Sure foundations
Why do CMS missionaries spend their first years on location learning, establishing good habits and laying foundations? CMS Australia Federal Secretary Peter Rodgers explains the fundamental importance of getting the first three-year term of missionary service right.
We all process a big life change at some point. Consider the experience of leaving school, moving house, getting married, having a child, beginning a new job or retiring from the workforce… Change is wonderful but can also be disorientating and uncomfortable.
CMS missionaries know what this is like. When they depart for their location after five months of cross-cultural training, they undergo some of the most stressful transitions that human beings experience.
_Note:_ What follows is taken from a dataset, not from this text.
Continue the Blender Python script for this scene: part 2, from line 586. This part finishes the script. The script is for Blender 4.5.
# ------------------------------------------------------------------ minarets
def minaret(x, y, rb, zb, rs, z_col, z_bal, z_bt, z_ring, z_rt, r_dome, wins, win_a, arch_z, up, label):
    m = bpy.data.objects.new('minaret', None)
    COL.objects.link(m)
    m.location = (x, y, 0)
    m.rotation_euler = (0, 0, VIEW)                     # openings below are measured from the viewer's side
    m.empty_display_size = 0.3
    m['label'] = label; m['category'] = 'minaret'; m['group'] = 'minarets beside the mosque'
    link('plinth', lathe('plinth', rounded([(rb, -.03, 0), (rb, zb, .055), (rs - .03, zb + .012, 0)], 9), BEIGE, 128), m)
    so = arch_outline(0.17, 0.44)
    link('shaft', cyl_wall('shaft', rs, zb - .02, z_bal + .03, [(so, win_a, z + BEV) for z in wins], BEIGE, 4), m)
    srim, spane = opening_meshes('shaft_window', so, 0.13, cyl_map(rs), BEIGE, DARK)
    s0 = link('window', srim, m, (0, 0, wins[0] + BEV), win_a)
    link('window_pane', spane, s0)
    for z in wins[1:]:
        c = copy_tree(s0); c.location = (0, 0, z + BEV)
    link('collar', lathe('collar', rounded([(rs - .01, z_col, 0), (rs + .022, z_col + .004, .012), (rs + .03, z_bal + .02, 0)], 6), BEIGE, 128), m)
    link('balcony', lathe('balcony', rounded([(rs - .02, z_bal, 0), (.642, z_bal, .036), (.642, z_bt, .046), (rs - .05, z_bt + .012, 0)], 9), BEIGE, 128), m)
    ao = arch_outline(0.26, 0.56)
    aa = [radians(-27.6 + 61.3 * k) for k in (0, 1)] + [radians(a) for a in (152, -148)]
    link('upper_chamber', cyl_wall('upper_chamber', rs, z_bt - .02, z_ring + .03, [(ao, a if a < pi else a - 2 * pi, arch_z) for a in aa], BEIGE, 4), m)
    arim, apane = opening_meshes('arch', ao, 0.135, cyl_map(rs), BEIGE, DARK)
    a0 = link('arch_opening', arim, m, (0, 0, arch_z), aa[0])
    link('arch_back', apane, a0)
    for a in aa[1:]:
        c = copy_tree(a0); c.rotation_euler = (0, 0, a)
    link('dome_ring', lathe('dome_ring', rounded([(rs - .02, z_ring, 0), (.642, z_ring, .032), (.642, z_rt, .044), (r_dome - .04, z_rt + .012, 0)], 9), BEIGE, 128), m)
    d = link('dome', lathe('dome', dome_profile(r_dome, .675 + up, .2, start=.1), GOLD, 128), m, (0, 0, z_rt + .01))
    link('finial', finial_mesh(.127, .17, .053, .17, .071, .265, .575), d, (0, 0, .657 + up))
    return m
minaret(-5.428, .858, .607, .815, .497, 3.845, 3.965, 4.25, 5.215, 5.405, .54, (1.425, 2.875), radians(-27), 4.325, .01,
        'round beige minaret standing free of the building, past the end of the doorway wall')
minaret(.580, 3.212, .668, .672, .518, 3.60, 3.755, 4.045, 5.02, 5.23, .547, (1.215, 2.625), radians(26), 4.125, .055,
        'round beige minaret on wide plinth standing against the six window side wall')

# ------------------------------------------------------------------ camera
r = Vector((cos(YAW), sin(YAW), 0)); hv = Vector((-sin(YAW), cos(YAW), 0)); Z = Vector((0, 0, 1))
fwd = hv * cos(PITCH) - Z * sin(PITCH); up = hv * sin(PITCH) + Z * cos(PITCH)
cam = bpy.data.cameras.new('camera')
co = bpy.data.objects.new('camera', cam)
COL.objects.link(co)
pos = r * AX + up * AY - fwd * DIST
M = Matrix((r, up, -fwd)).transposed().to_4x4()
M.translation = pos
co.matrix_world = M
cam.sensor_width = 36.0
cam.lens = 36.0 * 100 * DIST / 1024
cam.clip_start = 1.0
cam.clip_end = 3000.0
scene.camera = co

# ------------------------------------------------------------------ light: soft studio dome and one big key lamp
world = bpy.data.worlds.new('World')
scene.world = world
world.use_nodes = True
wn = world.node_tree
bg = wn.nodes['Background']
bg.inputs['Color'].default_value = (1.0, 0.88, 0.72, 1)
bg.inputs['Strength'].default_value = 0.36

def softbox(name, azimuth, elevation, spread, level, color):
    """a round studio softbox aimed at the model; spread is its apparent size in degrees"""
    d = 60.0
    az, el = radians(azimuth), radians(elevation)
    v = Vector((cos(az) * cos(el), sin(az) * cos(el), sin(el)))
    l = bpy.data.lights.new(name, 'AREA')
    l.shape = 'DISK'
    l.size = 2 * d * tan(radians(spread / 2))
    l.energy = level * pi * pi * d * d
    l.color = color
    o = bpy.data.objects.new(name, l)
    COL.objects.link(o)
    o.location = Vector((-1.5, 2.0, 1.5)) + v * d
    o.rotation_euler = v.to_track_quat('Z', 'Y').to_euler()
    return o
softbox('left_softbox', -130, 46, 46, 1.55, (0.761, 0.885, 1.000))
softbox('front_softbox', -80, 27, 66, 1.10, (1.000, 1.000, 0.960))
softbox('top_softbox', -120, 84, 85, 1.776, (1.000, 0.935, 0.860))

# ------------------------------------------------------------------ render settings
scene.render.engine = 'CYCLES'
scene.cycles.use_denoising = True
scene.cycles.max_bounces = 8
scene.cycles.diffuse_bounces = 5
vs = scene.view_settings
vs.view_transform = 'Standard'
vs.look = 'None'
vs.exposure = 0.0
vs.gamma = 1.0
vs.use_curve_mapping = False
Cultural dislocation, unfamiliar surrounds, language barriers, isolation due to lack of relationship networks, a new job… Often all at the same time!
We believe that this discomfort and period of significant adjustments is fundamentally worthwhile. As CMS missionaries learn to participate fully in another culture, they are doing mission in the most effective way possible – by investing to stay long-term. The benefits of long-term mission abound.
The CMS Vision: Towards 2020 states that we want to see gospel-poor people groups, especially in Australia’s near-neighbour region, reached for Christ. Long-term mission is the best way to do this. To be effective, our missionaries invest deeply in relationships. We all know that growing relationships takes time. How much more so for our missionaries building relationship with people from Muslim and Buddhist backgrounds, who have very different approaches to almost every area of life! Our missionaries must be learners. They must listen, ask questions, live with failure, act humbly, sit with people and love them.
Equipping Christian leaders for church and society is another key focus of our Vision. It is easy for people from the West to assume that everybody learns the way we do. However our analytical approach to learning is completely foreign in cultures that have a tradition of oral learning. To be effective teachers and trainers, our missionaries need to become students of the culture and people they are serving. Again, investing in long-term mission is the best way to do this.
Sometimes people are impatient to get on with mission. ‘The task is urgent!’ they say. Preparation time is dismissed as an unwelcome delay. However history has demonstrated that missionaries who fail to lay a good foundation in their first three years are likely to come unstuck when things don’t work out as planned. Ill-prepared missionaries can cause a lot of hurt to themselves and others. Personally, I don’t want this to happen to CMS missionaries! I want them to have the skills and understanding to cope when difficulties arise, to be able to interpret the inevitable cultural clashes, and to possess the tools to persevere.
Most importantly, our missionaries must invest their first three years in learning language. Recently, a prospective overseas mission partner tentatively suggested that we might like to consider giving CMS missionaries some time to learn the local language. He was delighted to learn about the value CMS places on knowing the local language well. Clearly this is not the practice of most missionaries today!
Connected to language is an in-depth understanding of culture. Cultures are very complex and operate below our level of our consciousness. CMS missionaries need to grasp the culture in their location in such a way that they know which Western practices and values to leave behind. Only then will they really know how to lead a person to Christ and disciple them within that person’s own context.
This is why CMS supports missionaries as they lay a foundation during their first three-year term of missionary service. The fellowship of CMS encourages them and continues supporting them as they implement the extensive cross-cultural training they receive at St Andrew’s Hall.
The first three years of the missionary’s life must be reserved for learning, so that the next 10 or 20 years can be can be marked by ever-increasing effectiveness for the sake of the gospel and the glory of God.
Please remember to pray for missionaries in their first term of service. What they are doing can be very difficult. In fact, this is likely to be the hardest time in their lives! Ask God to sustain them and to continually motivate them by reminding them of the brilliance of the gospel and the urgent need to tell it to others.
PRAY
Pray for new CMS missionaries and ask God to carry them through stressful seasons of change and adjustment.